Речь он нам сказал очень короткую — несколько фраз на ломаном, но довольно правильном русском языке. Ткнул пальцем в сторону барака: «Ви проживайт комната нумер симнацат! Фсе объязан держат тшистота и поръядок. Нет поръядок я наказывайт — гума! Кто понимайт нимецки язик?» Ребята подтолкнули меня — давай, мол. Я поднял руку. Кот в сапогах сказал, что «перевотшик комната симнацат карашо», и уже по-немецки велел идти в барак располагаться. А завтра, мол, с утpa на фабрику — работать. Перевода «гумы» нам не требовалось: привыкли, фюрстенбергский лагерфюрер с резиновой дубинкой (немецкое der Gummi, резина) не расставался почти никогда.
С первого же дня и часа начались в этом лагере какие-никакие, а все же для нас, для той жизни — чудеса. И чудо первое было — хорошие, хоть и двухэтажные, кровати (в Фюрстенберге были уже и трехэтажные) с настоящими матрацами; подушки набиты какой-то чистой белой паклей, а не соломой. И самое неожиданное — постельное белье. Простыня, пододеяльник, наволочка. Чертовщина какая-то...
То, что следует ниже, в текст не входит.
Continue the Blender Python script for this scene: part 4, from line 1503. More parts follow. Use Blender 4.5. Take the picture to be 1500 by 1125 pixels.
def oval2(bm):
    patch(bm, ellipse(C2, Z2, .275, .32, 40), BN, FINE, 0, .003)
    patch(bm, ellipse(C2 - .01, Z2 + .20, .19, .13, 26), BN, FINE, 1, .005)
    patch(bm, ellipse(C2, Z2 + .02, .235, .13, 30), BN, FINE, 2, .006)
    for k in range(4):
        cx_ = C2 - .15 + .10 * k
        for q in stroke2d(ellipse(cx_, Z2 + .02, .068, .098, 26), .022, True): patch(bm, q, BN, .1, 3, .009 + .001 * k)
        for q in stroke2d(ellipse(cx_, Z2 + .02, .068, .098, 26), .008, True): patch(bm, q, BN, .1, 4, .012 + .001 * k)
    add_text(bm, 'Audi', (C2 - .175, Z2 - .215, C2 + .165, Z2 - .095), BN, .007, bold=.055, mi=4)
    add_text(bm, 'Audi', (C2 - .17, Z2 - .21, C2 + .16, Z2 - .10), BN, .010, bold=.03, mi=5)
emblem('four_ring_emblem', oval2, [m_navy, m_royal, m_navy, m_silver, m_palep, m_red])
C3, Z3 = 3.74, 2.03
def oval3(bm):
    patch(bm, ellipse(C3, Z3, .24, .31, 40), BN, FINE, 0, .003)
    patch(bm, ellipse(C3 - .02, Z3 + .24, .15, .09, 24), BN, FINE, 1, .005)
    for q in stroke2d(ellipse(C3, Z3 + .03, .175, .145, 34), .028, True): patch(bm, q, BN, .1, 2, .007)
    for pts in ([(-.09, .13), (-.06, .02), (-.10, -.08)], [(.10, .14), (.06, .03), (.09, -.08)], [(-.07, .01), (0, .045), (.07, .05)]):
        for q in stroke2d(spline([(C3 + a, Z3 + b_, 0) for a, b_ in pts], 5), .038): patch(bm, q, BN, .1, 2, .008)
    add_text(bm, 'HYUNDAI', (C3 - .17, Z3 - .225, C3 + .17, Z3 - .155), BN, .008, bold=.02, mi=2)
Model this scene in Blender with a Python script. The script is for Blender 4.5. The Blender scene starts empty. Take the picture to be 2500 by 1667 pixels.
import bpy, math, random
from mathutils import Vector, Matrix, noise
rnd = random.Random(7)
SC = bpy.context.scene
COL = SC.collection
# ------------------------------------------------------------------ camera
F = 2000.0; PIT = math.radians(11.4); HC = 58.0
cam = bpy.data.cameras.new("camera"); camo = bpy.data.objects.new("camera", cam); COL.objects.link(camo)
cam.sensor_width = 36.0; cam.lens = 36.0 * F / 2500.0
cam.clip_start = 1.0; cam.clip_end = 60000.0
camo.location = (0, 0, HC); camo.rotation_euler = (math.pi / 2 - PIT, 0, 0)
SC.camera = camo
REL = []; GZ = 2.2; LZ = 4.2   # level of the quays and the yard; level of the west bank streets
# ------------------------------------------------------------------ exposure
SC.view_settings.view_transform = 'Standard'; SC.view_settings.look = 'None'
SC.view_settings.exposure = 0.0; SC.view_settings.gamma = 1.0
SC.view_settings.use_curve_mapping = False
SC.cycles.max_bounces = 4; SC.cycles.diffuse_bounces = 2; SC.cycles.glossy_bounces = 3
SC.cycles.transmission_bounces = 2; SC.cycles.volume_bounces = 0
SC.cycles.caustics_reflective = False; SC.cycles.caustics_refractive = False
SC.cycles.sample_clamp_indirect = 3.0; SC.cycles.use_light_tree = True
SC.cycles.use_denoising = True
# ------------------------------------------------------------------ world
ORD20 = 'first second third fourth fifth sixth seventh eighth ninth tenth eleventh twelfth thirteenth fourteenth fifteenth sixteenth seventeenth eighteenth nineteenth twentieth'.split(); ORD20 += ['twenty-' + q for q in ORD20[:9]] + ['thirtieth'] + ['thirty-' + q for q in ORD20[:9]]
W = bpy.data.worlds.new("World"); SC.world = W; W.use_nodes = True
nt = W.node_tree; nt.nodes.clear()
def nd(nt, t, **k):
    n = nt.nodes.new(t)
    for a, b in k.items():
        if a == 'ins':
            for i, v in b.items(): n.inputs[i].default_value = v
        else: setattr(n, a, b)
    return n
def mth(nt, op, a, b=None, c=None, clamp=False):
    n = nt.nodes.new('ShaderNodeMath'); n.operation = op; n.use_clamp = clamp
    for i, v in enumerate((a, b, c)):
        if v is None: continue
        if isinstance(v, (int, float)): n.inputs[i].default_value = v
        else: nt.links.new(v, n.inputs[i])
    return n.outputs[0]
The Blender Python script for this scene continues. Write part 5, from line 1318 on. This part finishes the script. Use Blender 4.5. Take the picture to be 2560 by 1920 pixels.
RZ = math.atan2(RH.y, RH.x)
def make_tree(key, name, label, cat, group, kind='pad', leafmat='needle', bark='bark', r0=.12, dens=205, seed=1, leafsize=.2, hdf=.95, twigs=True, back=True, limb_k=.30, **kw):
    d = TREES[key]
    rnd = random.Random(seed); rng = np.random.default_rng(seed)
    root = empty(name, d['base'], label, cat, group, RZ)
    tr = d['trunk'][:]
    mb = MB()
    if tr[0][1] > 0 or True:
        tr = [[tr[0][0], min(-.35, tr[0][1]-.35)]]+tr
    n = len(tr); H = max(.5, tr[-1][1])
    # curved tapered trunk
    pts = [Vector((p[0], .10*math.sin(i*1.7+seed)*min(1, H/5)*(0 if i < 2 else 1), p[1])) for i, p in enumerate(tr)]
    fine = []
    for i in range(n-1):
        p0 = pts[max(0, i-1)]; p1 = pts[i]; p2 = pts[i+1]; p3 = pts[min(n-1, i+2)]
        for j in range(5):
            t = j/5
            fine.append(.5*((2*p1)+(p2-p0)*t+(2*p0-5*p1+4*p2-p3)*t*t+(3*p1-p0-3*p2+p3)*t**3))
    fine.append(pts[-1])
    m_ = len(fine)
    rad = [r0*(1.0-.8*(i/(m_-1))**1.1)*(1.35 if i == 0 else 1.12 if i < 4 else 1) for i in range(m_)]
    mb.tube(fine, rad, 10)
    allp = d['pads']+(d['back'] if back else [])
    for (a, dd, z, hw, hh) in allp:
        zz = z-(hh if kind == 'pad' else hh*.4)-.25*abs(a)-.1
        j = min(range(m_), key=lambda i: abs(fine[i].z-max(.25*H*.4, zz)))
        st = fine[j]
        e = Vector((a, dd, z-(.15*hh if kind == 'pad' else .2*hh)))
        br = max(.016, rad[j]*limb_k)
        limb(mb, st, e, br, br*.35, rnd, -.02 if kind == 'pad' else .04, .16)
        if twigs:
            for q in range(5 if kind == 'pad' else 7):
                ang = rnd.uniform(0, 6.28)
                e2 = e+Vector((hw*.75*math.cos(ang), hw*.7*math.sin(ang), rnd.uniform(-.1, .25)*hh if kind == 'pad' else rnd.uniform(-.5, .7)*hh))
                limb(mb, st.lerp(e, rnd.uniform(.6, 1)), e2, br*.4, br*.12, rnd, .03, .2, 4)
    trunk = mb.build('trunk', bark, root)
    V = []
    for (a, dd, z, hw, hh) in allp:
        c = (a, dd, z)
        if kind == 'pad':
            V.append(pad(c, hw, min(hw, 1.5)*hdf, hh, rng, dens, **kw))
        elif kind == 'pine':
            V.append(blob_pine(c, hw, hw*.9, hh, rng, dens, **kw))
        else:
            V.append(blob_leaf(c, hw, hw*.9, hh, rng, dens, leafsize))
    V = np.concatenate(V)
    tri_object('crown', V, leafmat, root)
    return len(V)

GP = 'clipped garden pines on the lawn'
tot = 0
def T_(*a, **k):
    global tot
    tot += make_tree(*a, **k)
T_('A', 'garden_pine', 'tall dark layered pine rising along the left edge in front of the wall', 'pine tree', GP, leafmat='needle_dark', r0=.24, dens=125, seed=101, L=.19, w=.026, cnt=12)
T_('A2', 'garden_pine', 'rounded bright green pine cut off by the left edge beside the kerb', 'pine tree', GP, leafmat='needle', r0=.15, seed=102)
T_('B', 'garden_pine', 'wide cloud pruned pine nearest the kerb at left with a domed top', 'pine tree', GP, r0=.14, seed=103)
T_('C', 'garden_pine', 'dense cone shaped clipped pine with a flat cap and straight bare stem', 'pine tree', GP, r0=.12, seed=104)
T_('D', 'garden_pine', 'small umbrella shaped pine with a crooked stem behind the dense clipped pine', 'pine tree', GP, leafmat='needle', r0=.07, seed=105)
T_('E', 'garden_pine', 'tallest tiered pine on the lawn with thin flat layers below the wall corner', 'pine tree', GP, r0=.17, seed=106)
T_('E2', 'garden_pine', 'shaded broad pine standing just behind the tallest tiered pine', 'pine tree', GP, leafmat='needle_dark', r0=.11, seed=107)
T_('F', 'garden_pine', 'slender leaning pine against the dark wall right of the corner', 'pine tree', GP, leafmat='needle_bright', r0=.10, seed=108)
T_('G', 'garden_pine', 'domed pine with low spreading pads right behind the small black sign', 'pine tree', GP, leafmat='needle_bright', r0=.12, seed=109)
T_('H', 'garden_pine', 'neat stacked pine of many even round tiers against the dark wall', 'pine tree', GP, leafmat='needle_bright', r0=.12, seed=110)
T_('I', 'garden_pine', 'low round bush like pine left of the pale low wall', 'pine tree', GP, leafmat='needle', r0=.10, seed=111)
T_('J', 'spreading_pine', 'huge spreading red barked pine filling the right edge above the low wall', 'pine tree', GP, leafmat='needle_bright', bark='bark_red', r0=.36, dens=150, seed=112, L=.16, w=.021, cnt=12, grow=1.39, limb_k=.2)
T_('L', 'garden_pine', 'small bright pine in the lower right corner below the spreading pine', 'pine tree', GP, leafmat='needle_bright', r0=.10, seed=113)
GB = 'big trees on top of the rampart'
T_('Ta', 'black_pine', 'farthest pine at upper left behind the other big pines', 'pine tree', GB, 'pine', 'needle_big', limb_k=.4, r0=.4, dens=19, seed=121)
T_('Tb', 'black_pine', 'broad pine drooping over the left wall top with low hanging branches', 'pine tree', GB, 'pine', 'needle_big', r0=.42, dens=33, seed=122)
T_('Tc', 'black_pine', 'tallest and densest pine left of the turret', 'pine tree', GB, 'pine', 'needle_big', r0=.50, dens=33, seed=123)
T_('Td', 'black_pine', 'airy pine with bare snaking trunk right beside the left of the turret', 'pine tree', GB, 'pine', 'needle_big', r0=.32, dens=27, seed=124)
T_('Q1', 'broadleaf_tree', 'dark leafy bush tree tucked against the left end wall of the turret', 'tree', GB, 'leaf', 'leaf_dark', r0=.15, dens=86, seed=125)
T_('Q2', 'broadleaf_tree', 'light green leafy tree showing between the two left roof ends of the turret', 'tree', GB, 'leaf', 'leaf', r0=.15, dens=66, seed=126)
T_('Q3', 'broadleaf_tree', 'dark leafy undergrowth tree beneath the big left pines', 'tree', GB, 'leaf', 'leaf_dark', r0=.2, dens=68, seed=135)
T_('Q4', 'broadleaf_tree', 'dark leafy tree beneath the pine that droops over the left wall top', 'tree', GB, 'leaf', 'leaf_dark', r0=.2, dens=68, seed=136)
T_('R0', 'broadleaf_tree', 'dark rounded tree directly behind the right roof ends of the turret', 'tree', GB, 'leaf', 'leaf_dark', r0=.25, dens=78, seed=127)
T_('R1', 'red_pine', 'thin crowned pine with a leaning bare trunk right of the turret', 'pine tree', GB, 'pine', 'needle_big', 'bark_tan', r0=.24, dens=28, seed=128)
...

Чудо второе: гораздо лучше кормили. Хлебная пайка, правда, чуть поменьше, зато вместо фюрстенбергской баланды — в обед здесь довольно сытное варево. Скоро стало понятно, что оно чередуется по четырехдневкам. Брюква, капуста, морковка или кольраби и, на четвертый день, самое лучшее — густой гороховый суп.